Start of DATASET EXTRACT

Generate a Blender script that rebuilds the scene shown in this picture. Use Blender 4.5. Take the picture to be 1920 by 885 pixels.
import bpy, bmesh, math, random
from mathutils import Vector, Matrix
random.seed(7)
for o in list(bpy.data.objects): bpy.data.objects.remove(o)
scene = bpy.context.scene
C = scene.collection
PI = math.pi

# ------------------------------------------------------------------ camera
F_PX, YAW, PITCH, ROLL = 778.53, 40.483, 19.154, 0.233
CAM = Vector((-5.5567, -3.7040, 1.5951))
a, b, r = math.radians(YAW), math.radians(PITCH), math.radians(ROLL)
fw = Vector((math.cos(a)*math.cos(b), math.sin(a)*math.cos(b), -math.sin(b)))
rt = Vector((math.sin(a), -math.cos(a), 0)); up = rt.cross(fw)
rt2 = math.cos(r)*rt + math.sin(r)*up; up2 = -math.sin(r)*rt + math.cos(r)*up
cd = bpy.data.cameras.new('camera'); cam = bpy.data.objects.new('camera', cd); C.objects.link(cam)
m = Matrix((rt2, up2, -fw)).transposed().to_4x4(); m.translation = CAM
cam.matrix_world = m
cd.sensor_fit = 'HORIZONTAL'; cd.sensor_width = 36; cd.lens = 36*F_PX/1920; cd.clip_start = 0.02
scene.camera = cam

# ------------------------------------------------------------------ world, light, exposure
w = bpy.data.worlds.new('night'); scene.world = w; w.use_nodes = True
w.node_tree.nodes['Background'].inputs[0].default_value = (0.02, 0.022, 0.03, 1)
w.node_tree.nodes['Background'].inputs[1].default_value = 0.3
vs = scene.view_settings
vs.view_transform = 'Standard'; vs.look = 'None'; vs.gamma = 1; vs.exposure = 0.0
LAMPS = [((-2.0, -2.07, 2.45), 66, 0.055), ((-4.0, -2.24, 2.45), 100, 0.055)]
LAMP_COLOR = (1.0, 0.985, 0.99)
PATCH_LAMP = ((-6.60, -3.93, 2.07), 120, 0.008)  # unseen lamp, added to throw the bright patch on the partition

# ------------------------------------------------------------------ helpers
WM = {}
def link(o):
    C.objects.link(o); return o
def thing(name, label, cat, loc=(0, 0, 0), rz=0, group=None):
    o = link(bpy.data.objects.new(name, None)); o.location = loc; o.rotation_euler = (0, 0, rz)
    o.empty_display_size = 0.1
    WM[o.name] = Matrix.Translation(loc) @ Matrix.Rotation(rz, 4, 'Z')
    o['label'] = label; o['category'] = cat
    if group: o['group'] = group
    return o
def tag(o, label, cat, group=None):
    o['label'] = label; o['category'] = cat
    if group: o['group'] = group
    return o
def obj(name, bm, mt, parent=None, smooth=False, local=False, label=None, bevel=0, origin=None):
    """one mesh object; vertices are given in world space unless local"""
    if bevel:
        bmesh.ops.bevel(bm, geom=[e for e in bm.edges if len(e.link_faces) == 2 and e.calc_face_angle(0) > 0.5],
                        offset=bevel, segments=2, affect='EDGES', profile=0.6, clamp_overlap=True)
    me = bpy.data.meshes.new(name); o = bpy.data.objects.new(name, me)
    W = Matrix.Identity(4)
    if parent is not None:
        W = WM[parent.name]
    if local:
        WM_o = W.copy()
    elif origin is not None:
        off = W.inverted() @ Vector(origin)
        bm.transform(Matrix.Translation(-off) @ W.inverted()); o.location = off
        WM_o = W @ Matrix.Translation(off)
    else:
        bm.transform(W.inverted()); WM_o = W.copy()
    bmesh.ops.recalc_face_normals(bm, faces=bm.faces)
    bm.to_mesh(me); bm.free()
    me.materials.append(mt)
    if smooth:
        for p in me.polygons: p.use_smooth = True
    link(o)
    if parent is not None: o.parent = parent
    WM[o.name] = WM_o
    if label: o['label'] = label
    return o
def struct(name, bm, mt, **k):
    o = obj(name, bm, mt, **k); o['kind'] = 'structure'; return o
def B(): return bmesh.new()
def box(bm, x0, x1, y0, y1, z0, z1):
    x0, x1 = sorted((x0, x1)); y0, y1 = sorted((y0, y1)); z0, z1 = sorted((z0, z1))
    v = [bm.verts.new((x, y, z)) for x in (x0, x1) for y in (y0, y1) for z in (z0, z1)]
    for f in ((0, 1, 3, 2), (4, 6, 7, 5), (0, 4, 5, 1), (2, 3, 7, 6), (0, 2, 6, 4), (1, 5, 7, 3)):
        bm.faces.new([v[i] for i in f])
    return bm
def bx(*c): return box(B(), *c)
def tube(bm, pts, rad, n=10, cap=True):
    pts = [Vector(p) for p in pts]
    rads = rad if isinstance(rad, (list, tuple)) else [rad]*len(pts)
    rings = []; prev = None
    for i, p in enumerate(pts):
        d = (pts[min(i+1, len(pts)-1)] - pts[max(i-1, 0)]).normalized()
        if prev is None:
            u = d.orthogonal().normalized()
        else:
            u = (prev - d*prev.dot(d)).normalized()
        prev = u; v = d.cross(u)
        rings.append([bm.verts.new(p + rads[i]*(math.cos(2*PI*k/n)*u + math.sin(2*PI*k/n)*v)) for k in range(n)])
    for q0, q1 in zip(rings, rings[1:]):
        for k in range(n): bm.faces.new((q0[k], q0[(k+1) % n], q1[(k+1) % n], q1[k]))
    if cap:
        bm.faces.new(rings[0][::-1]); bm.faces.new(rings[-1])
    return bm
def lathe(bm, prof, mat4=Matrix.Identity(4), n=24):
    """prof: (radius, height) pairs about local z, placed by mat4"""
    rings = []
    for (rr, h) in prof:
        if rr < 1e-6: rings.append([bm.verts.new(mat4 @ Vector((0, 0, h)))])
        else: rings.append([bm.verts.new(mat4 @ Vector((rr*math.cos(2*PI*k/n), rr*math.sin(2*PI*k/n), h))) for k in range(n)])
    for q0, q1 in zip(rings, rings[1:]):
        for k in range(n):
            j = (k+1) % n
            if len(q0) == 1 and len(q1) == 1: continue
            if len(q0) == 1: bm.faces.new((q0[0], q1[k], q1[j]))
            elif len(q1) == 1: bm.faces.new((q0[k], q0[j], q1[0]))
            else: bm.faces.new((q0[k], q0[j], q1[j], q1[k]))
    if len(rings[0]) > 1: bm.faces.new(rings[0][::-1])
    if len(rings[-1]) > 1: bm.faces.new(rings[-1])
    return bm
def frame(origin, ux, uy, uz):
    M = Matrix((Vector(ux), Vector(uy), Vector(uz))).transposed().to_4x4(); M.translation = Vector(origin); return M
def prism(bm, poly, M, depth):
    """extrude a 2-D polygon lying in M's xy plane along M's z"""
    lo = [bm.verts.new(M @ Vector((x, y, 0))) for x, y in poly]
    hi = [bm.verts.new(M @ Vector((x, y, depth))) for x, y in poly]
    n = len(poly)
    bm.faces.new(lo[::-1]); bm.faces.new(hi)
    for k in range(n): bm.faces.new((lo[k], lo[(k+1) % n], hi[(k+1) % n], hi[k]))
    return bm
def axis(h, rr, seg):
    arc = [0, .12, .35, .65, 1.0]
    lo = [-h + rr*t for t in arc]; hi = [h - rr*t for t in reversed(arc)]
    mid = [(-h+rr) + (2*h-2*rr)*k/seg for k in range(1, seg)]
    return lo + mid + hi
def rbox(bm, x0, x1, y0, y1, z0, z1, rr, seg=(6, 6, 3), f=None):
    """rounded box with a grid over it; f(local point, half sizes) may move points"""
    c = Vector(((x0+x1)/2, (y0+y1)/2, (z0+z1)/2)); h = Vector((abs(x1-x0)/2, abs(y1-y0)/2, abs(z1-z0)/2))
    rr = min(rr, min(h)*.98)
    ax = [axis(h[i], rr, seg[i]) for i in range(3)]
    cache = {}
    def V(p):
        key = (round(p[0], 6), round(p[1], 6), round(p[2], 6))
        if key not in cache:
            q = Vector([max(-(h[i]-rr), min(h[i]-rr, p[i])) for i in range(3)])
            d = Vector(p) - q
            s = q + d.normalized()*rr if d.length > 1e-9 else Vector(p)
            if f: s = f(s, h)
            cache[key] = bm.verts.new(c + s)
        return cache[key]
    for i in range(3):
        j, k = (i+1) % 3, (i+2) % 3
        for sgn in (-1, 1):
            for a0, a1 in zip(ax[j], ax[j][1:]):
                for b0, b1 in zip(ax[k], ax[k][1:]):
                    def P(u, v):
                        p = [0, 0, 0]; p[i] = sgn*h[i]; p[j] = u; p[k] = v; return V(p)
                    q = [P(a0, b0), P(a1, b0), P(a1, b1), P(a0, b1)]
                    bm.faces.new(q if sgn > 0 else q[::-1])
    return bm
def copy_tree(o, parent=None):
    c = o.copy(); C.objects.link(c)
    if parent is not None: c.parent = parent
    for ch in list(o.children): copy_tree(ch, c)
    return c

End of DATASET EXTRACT

→ BRIEF
Write out, unaltered, the lines from the opening of the listing through the line that includes "scene.camera = cam".

→ EXERCISE ANSWER
Generate a Blender script that rebuilds the scene shown in this picture. Use Blender 4.5. Take the picture to be 1920 by 885 pixels.
import bpy, bmesh, math, random
from mathutils import Vector, Matrix
random.seed(7)
for o in list(bpy.data.objects): bpy.data.objects.remove(o)
scene = bpy.context.scene
C = scene.collection
PI = math.pi

# ------------------------------------------------------------------ camera
F_PX, YAW, PITCH, ROLL = 778.53, 40.483, 19.154, 0.233
CAM = Vector((-5.5567, -3.7040, 1.5951))
a, b, r = math.radians(YAW), math.radians(PITCH), math.radians(ROLL)
fw = Vector((math.cos(a)*math.cos(b), math.sin(a)*math.cos(b), -math.sin(b)))
rt = Vector((math.sin(a), -math.cos(a), 0)); up = rt.cross(fw)
rt2 = math.cos(r)*rt + math.sin(r)*up; up2 = -math.sin(r)*rt + math.cos(r)*up
cd = bpy.data.cameras.new('camera'); cam = bpy.data.objects.new('camera', cd); C.objects.link(cam)
m = Matrix((rt2, up2, -fw)).transposed().to_4x4(); m.translation = CAM
cam.matrix_world = m
cd.sensor_fit = 'HORIZONTAL'; cd.sensor_width = 36; cd.lens = 36*F_PX/1920; cd.clip_start = 0.02
scene.camera = cam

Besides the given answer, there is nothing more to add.